All EIPs must contain a section that discusses the security implications/considerations relevant to the proposed change. Include information that might be important for security discussions, surfaces risks and can be used throughout the life cycle of the proposal. E.g. include security-relevant design decisions, concerns, important discussions, implementation-specific guidance and pitfalls, an outline of threats and risks and how they are being addressed. EIP submissions missing the “Security Considerations” section will be rejected. An EIP cannot proceed to status “Final” without a Security Considerations discussion deemed sufficient by the reviewers.

Copyright

Copyright and related rights waived via CC0.

5 Likes

Did you think about if this EIP should touch the ecrecover opcode to check if a specific address contains code.

Not saying that this is something that should be done. I would just be interested in if this was evaluated to get around some of the side effects of this EIP

2 Likes

I would smile upon this EIP being implemented. It would solve the problem of EOA liability.

Imagine you have a contract that gives some admin permission to an EOA, permission which cannot be revoked at the contract level (the developer forgot to implement this). Now, further imagine that the EOA owner wishes to relinquish their admin powers due to e.g. a desire to decentralize the contract, or regulatory concerns.
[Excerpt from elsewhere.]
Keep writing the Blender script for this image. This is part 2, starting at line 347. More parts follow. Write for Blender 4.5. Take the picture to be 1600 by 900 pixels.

There’s currently no way for the EOA owner to do this. More generally, “proof of lack of knowledge” is impossible. But EIP-5003 would enable EOAs to effectively rage-quit their account by publishing a dummy contract that does nothing.

3 Likes

I’ve heard this included in proposals similar to this one. My personal suspicion is that while modifying ECRecover could preserve compatibility with some contracts that were not designed for an AA world, it could introduce some new issues (for example, in 4337, a Paymaster isn’t allowed to call an external contract, but it can ecrecover, and that rule would complicate this guarantee).

By not providing that change, I think we would establish a strong incentive for contracts to use msg.sender as an authorization system rather than custom internal ecrecover type logic.